We followed an agile cadence with weekly check-ins and design sprints.
- Kickoff workshop. Aligned on goals, user segments, and the competitive landscape.
- Prioritization matrix. Clarified MVP must-haves vs. nice-to-haves.
- Design reviews. Weekly syncs with PM/engineering to test assumptions and de-risk delivery.
- Prototyping → dev handoff. Figma components, variants, and prototypes, plus Loom walkthroughs for QA and build.
#My Work as a UX Designer
#Dashboard (Home)
- Problem. New agents needed orientation; experienced agents needed fast access to common actions.
- Process. Researched onboarding and dashboards (Intercom, Zendesk, Freshdesk).
- Solution. A home view with shortcuts to core features, knowledge base access, and real-time chat updates.
- Outcome. Reduced time-to-first-response for new agents; helped teams stay proactive.
- Value delivered. Clear first-touch experience aligned to agent mental models.

#Bot Builder & Templates
- Problem. Teams needed to automate workflows without coding.
- Process. Mapped common scenarios (support, feedback, onboarding).
- Solution. Drag-and-drop builder with pre-built templates and full customization.
- Outcome. Bots deployable in minutes; easy to extend.
- Value delivered. Lower dependency on devs; faster automation cycles.

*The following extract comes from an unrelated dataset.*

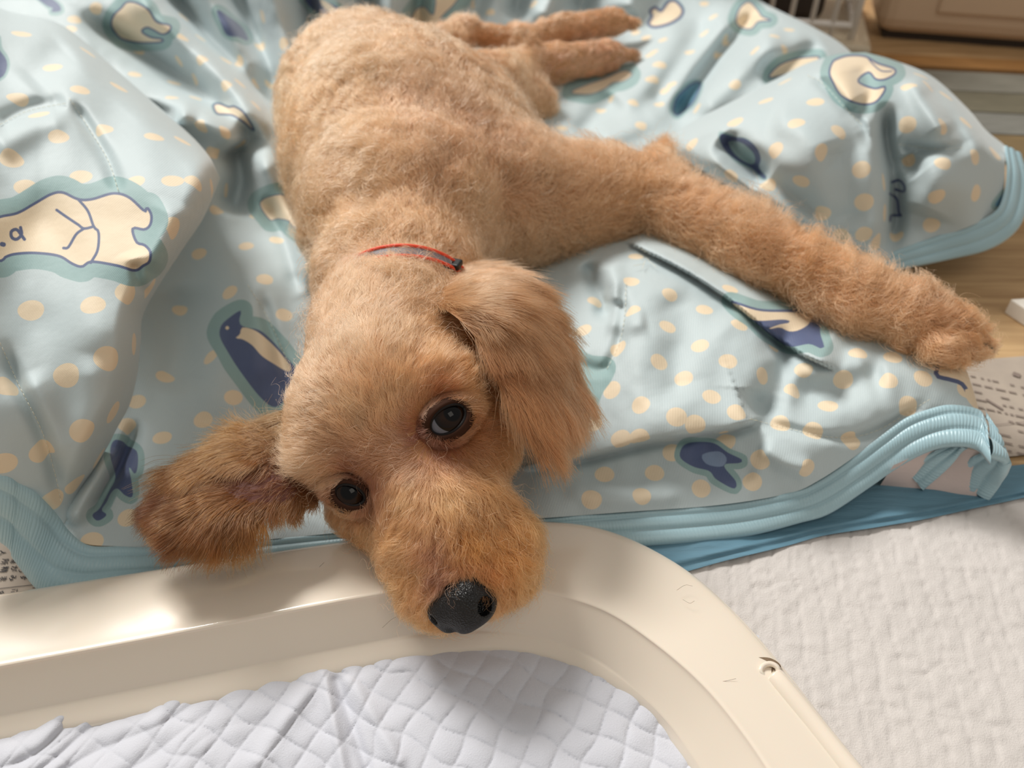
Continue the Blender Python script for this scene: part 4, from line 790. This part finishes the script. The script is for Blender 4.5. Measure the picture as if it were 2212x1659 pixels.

#Widget Settings (Customization)
- Problem. Clients needed the support widget to reflect their brand.
- Process. Designed real-time customization with live preview and theme presets.
- Solution. Controls for colors, fonts, avatar styles, tone of voice.
- Outcome. Fully white-labeled experiences.
- Value delivered. Increased trust and brand alignment.

#Chat Inbox
- Problem. Agents juggled high volumes across channels with fragmented tools.
- Process. Interviews to uncover workflows, pain points, and shortcuts.
- Solution. Unified inbox with filters, real-time attributes, quick replies, and internal notes.
- Outcome. Centralized, actionable workspace.
- Value delivered. Faster responses and reduced handling time.

#Contact Importer
- Problem. New customers often migrated from other tools and needed clean data.
- Process. Researched imports in HubSpot, Intercom, Airtable.
- Solution. CSV uploader with field mapping, exclusion toggles, and custom property creation.
- Outcome. Lower onboarding friction.
- Value delivered. Faster setup for new accounts.


#Collaboration & Handoff.
I collaborated closely across functions to keep feasibility and pace:
- Engineering. Weekly syncs and async reviews to ensure technical fit and pixel accuracy.
- Product. Translated business goals into shippable slices and milestones.
- QA. Documented behaviors, states, and edge cases; supported live QA during implementation.
- Stakeholders. Regular demos to validate progress and refine priorities.
Handoff package: Structured Figma library, page-level specs, motion/behavior notes, and Loom walkthroughs.
#The Final Product.
The MVP shipped in 12 weeks with:
- Customizable chat widget
- Scalable drag-and-drop bot builder
- Multi-channel inbox
- Robust onboarding tools (knowledge base, imports)
- Admin dashboard with user-friendly controls
Everything was built with modular components for future growth—no fluff, just utility.
#Results & Impact.
- Time to value. Bots deployable in 15 minutes.
- Efficiency. First-response time reduced by ~30% using quick replies and smart filters.
- Adoption. Positive pilot feedback, especially on the builder’s clarity and speed.
- Scalability. Componentized system ready for rapid feature iteration.
#Reflection & Lessons Learned.
#What worked
- Early, frequent alignment minimized scope creep.
- Templates delivered value before deeper learning was required.
- Weekly feedback loops exposed friction before dev handoff.
#What I’d do differently
- Invest even earlier in usability testing for complex tools (e.g., the builder).
- Add a guided onboarding sequence to accelerate first-time success.
- Define analytics upfront to measure MVP success immediately post-launch.